English edit. Vol. I. p. 216. Volney says, that when there are no ships at Suez, that town has no other inhabitants than the Mamlûk governor, and a garrison, consisting of twelve or fourteen persons.—In Suez are twelve or thirteen mosques, which could never have been designed for a garrison of so few persons. There are also several coffee-houses. In truth the inhabitants are not numerous, but there are four or five considerable merchants constantly residing there, who have their correspondents at Kahira, and in the towns of Arabia, and conduct the commerce between Egypt and India. There is consequently a proportionate number of their dependents, and persons who manage commercial affairs of a less considerable kind. There are ship-builders, and several other artificers; a large khan or okal where merchandize is lodged; some Greek Christians constantly residing there; Mohammedan ecclesiastics, and others; and a number of fishermen and people more immediately connected with the sea. The population is restrained by the difficulty of procuring water, scarcity of provisions, and other inconveniences; but invariably much exceeding the estimate here given.
P. 263. Volney remarks, that the horizon is every where flat, even in the Upper Egypt, and refers for a proof of his assertion to Norden’s Plates, which demonstrate precisely the reverse. The fact is true indeed as to Lower Egypt, but from Kahira upward to Assûan there is only a very small space where the view is not terminated by the mountains, of various aspects, on each side.
No. V.
Some remarks on the account of Egypt, contained in the recent correspondence of the French officers who accompanied Buonaparte to that country. The work referred to is intitled, Paris, pendant l’annee 1798. Par Peltier. Vols. xix. and xx.
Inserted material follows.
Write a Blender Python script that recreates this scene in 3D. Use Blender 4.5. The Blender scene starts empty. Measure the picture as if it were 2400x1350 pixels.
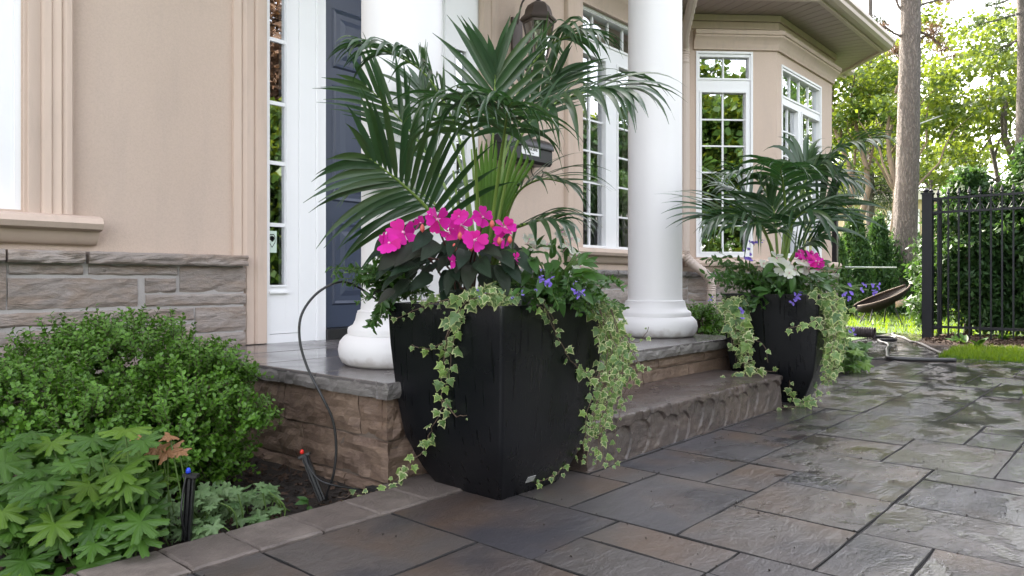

Vol. 19, page 455. The distance from Cairo to the cataract is about 360 Geog. miles. The Nile is never an impetuous torrent, nor does it ever overflow its banks in the whole course from Assûan to Kahira, but is admitted at proper times into the transverse channels prepared for it.
P. 457. The Arabs, it is evident, would not build walls of much greater extent than the habitations they proposed to defend. A very small part of these being now filled, shews that the decay the city has undergone since the Turks became possessed of it, has even been greater than what it sustained from the time of Severus to the Saracenic conquests.
P. 459. Old Kahira is not Fostat, but Misr el attîké, further South.